Objective-C is the language of choice for most Cocoa developers (the framework can be accessed through bridges with Ruby or Python the vast majority of Cocoa programmers use Objective-C). It provides a layer on top of the C program language that adds in support for dynamic typing and messaging.

While the language grows on programers over time it suffers from a few short comings:

  1. The language has no form of automated memory management (garbage collection) and forces users to handle memory using retain and release counts.
  2. The language splits primitives and objects in strange places (NSString and string, NSNumber and int, NSArray and [], and many more).
  3. The language does not offer proper name spacing and instead relies on prefixing declarations (NS, UI, CA, and many more).

The Controls

Interface builder is one of the best GUI designers available. That said, the iPhone and iPad controls are not nearly as verbose as the Mac desktop application controls. The lack of support for grids, checkboxes, color pickers, and even good looking buttons can be frustrating. It is obvious that Apple had to exclude tools that will not work on the mobile platform, but their UI kit might be a bit too limited.

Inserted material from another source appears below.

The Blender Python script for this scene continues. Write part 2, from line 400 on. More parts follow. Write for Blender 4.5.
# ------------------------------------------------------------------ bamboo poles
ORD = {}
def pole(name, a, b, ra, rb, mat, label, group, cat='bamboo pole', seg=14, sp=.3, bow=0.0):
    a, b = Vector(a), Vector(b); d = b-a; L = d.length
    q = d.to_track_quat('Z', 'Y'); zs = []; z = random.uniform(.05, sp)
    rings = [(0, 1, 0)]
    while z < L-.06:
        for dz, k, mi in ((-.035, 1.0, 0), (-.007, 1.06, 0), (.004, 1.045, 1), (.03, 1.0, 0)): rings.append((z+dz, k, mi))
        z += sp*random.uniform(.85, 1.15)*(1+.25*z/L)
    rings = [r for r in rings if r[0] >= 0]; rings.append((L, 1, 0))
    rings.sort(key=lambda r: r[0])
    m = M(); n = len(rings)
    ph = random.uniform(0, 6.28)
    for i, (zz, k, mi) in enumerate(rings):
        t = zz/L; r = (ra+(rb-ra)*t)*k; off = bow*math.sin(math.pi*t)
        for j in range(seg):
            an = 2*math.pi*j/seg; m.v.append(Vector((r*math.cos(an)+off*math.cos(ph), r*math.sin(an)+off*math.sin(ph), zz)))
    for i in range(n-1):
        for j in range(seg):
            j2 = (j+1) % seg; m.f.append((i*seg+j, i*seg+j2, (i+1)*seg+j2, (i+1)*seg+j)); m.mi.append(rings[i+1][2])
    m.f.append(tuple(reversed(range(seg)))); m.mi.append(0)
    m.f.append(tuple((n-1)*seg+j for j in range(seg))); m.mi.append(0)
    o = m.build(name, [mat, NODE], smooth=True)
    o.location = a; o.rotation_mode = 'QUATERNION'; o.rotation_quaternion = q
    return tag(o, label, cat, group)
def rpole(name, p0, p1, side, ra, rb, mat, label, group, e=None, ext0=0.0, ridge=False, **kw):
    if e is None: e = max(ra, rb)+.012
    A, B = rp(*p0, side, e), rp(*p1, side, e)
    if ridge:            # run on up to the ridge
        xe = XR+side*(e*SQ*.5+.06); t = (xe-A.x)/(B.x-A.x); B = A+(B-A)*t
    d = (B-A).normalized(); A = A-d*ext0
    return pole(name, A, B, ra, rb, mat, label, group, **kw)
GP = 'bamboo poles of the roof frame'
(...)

Although Cocoa offers great customization of controls, developers must revert to code to get certain core features working. A great example is creating form elements within a table (something done in thousands of applications, including the 'Settings' app). Developers will need to setup delegates, protocols, and data-structures for something that should be drag-and-drop. For static forms, this is wasteful and time consuming.

The Ecosystem

One of the largest shortcomings of iOS development is the lack of a package manager. Installing a new framework often involves 10-20 step guides and customizing strange compiler settings. A package manager similar to Bundler for Ruby could go a very long way in helping developers integrate third party frameworks.

Conclusion

I am hopeful that Apple will continuously upgrade the languages and frameworks provided Mac and iOS development. I question the decision to use a 25 years old language on brand new mobile devices and hope that with framework improvements new languages will be unlocked for iOS in the future.